Tuesday, August 27, 2019

Here's Where You Can Park Your Afterthought

I came home last night to a sign on the bike room door in my apartment building. Due to construction in the parking garage (they're digging it up and putting another apartment building on top) everyone with a bike in the bike room has to move it in the next two days. They're asking us to put them in our storage lockers (each apartment comes with a 4'X8' locker in the basement).

The bike room. Not great, but not awful.
I get that this building is so old that a bike room naturally wasn't in the original plans (bikes? as transportation? in Greber-Plan-era Ottawa?), but the underlying assumption that a bike is a recreational afterthought is so built in that I keep butting my head against it. Right now the bike room I'm using is a plywood structure built over a block of three parking spaces in a corner of the garage. It doesn't have any racks, and bikes without kickstands are leaned up higgledy-piggledy wherever they fit. At the back of the room, stacks of dust-covered bikes that haven't been moved in over a year; near the door, we few regular riders jockey for position and try to avoid getting on each other's nerves.

The first "bike room." At least there were racks?
It's not perfect, but it was an improvement over what I was offered as a "bike room" when I first moved in this winter, which was a 6x10' or so concrete room in a storage locker area, which I discovered unpleasantly was locked between 8:00 p.m. and 8:00 a.m. (or whenever staff got around to locking the door). The other, larger bike room was for another building in the complex, and I couldn't get into it with my building key.

I objected, telling the landlord my bike was my main mode of transportation and it was unacceptable not to have 24-hour access to it. To their credit, the landlord sent me a key right away for the other building and said I could park in their bike room. Which was fine. I did that, and despite having to jostle with the other users it worked out. I keep two of my bikes, my repair stand, and my tools in the storage locker, and the bike I'm riding most in the bike room.

But now, that bike room is getting wiped out, and the few dozen bikes (at a guess) that are in there are going to have to go somewhere else. And the landlord suggests our lockers. They'll be leaving the locker areas open 24/7 now, because there are more security cameras, so we'll still have access to the bikes. But I still have concerns.

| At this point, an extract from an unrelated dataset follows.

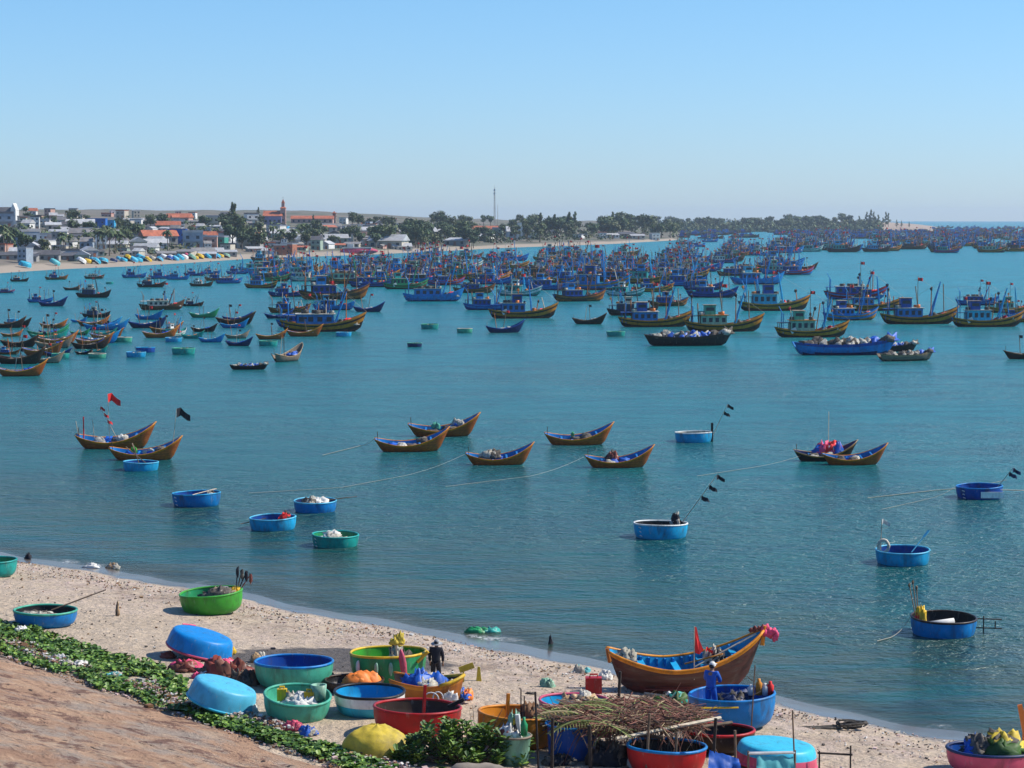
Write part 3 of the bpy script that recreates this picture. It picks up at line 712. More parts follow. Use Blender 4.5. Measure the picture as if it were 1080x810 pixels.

I'm going to guess that most of the people who have bikes in that room also store stuff in their lockers. Like, a lot of stuff, and probably too much to make it easy to get a bike in there. I planned on having my locker just be a space for extra bikes and bike gear: but lots of other people put extra possessions, bulky camping gear, spare mattresses, Christmas decorations, what have you, in a storage locker. Lockers in apartment buildings are like garages in private homes. Lots of people fill them up pretty easily.

Also, one of the bikes in the bike room is a large adult trike, and I don't think it would even fit in a locker.

And then there's accessing the lockers. Getting to mine you have to get through two large heavy doors from the garage, down a narrow hall, turn right, then right again, then left, then left again, and down to the end of the row. Then unlock the locker, wrangle the bike in, lock the locker, and head back out. Sure, it's not impossible. But it's a pain in the ass.



I want to know if this is a permanent situation: will we have parking space in the new garage? Are we just being asked to move permanently to the lockers? Has anyone even given it any thought? 

And seeing as the landlord is ripping up the whole back lawn to put in surface parking for the cars that have to move, I feel like some parking accommodation could have been thought of for bikes. A shed in the back yard, maybe? Since all we need is the space of about three parking spots, something in the large, unused, paved court next to the gym and pool building?

Like literally any of these places that are used for nothing else?
So now I get to be annoying to my landlord again, because once again they thought, at the last minute, "oh, shit, there are bikes" instead of recognizing biking as A Thing That Legitimately Exists.